Friday, February 27, 2009

Lily Allen is upset with the New York Times

In fact, she believes that:

The New York Time are cheap skanks

So cheap, there's only a single Time, it seems.

Lily is annoyed that the New York Times syndicated the photos it took of her for a piece in the magazine.

There's a lot of scene-setting in Allen's complaint. An awful lot. Here's a quick canter through what you have to wade past:
So, something has been really bugging me [...] Ambrosia my press agent and friend called me very excited [...] the cover of their Arts section. [...] goes without saying The New York Times is an incredibly prestigious publication [...] would fly in from New York, hang out at my house [...] feel more relaxed and then we’d go out for dinner after [...] she was called Milena and she [...] showed her round [...] an ISSA patterned all in one, louboutins, hoop earrings [...] got out her Dictaphone [...] interview for an hour, hour and a half [...] this restaurant called the Wolsley [...] a bottle of wine I wasn’t really drinking at the time [...] I decided to let my barriers down [...] Wiener Schnitzel [...] Duck [...] shared a pickled cucumber salad thing [...] left Milena with my friend Louis [...] she and Louis seemed to get along [...] my email address and contact details [...] all she need do is ask, and I bid them both farewell [...] a little awkward about her paying for dinner, but she insisted [...] a photographer whose name escapes me came round to the house to take a picture to accompany the NYT piece, [...] piece was so intimate and the biggest part of the interview had been conducted at my house [...] allow photographers into my home [...] special circumstances and after all TNYT is one of the most respected news publications in the world. [...] article came out [...] a really nice piece with a picture of me sat on my sofa, on the cover of the arts section. [...] I saw Milena was in New York [...] Bowery Ballroom and had an after party [...] I thanked her for the article as it was very complimentary ,it’s not often people write nice things about me.

So, with all that detail, you might be wondering what it is that Milena did to her. Did she make up a story that Lily doesn't have a plug and fresh in her bathroom? Did she double-dip the shared pickled cucumber?
Now I want to be clear, this has nothing to do with Milena she is a reporter and that is all. The reason what I’m about to tell you is so hurtful is because I had a really nice time with her and I feel that I will only ever feel badly about that day in London from now on .

Yes, after wading through a small novel about the interview, it turns out that the complaint is actually about the photographs. Still, I guess it's important for Lily to mention a couple of times that the New York Times is a prestigious newspaper which put her on the prestigious front page of its very, very prestigious arts supplement which is known around the world for its prestigiousness.

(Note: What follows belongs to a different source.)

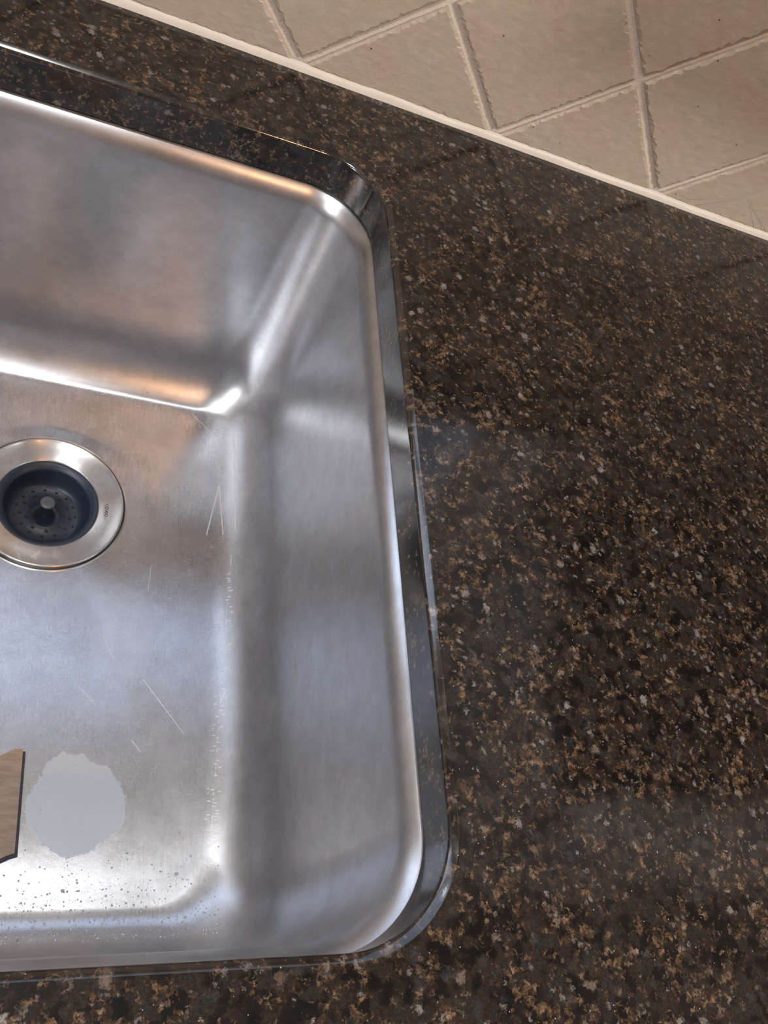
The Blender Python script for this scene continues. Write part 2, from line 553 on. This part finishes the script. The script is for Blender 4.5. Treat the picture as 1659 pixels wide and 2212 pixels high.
wt.out(Base_Color=(0.95, 0.97, 1.0), Roughness=0.12, IOR=1.4, Metallic=0.25, Transmission_Weight=0.35)
M['water'] = wt.m
em = NT('lamp_glow')
em.out(Base_Color=(0.9, 0.9, 0.9), Roughness=0.5)

# ------------------------------------------------------------------ room shell
RX0, RX1, RY0 = -190.0, 230.0, -330.0
WX0, WX1, WZ0, WZ1 = -85.0, 38.0, 30.0, 112.0       # window opening
GY = 0.32                                            # grout plane behind the tile faces

vs, fs = boxvf(RX0 - 10, RX1 + 10, RY0 - 10, 10, -ZC - 5, -ZC)
tag(mesh('floor', vs, fs, M['floorwood'], origin=(0, -160, -ZC)), kind='structure')
vs, fs = boxvf(RX0 - 10, RX1 + 10, RY0 - 10, 10, CEIL, CEIL + 5)
tag(mesh('ceiling', vs, fs, M['ceiling'], origin=(0, -160, CEIL)), kind='structure')
vs, fs = boxvf(RX0 - 10, RX0, RY0 - 10, 10, -ZC, CEIL)
tag(mesh('wall_left', vs, fs, M['paint'], origin=(RX0, -160, -ZC)), kind='structure')
vs, fs = boxvf(RX1, RX1 + 10, RY0 - 10, 10, -ZC, CEIL)
tag(mesh('wall_right', vs, fs, M['paint'], origin=(RX1, -160, -ZC)), kind='structure')
vs, fs = boxvf(RX0, RX1, RY0 - 10, RY0, -ZC, CEIL)
tag(mesh('wall_front', vs, fs, M['wood'], origin=(0, RY0, -ZC)), kind='structure')
# back wall with the window opening; its face is the grout bed of the tiles
vs, fs = [], []
boxvf(RX0, WX0, GY, 12, -ZC, CEIL, vs, fs)
boxvf(WX1, RX1, GY, 12, -ZC, CEIL, vs, fs)
boxvf(WX0, WX1, GY, 12, -ZC, WZ0, vs, fs)
boxvf(WX0, WX1, GY, 12, WZ1, CEIL, vs, fs)
wall = tag(mesh('wall_back', vs, fs, M['grout'], origin=(0, 0, 0)), kind='structure')


# ---- tiles: square stone tiles set on the diagonal
HD, TZ0 = 7.2, 0.32           # half diagonal of one module, height of the lowest crossings
rnd = random.Random(5)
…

The problem is that New York Times syndicated the photos and they appeared in OK. Because Lily never signed a contract with the company to say they couldn't.

She seems to think that by selling photographs they had obtained openly and fairly, the New York Times has done something wrong - quoting their response:
I am sorry to say that we have no record or recollection of your client or her representatives ever requesting any restriction on our exploitation of the photographs. Indeed, it is not our general policy to accede to such restrictions, so it is certainly not something we would have agreed to without a written agreement confirming such arrangement.

As the copyright owner of thousands of photographs, a significant part of our business, like most news organizations, is the syndication of photos to third parties. This is very standard in the news business and I'm sorry that it comes as a surprise to your client. Under the circumstances, we are unable to provide you with the assurances you have requested.

I do hope, however, that our correspondence sheds some light on this issue for your client's future arrangements.

Nobody would want their photos to appear in OK unexpectedly, but Allen - or rather, her press agent - appears to not have understood the way things work. She also doesn't seem to have understood the response from the New York Times, either:
Uuuuurrggh , so patronizing, and gross. The world has become a dark place when The New York Times considers OK magazine to be “the news business”. Sorry if that made for tedious reading but, I think the NYT have behaved really badly and I wanted to vent .

The Times doesn't say OK is in the news business - it says that selling on photos is common in the news business. Which is true.

It's unfortunate that OK then used the pictures to imply that Allen had spoken to them - that is wrong (and actions for which OK have apparently apologised to Allen). But selling on of photos is usual (that's how picture libraries function, Lily) and if you don't want it to happen, you make that clear before the shoot. To try and imply some sort of unfairness after the fact is like complaining that someone stole your purse when you left it on the bar while you went to the toilet - however sympathetic an observer might be, you left yourself wide open.

But you know what really hurts Allen?
It’s one thing posing for a picture fro TNYT and wholly another letting OK into your house, and I didn’t even get paid ☹


1 comment:

Olive said...

Perhaps she should write some childish doggerel about how she's been done over by the NYT; it could be a companion piece to the biting social drama of LDN.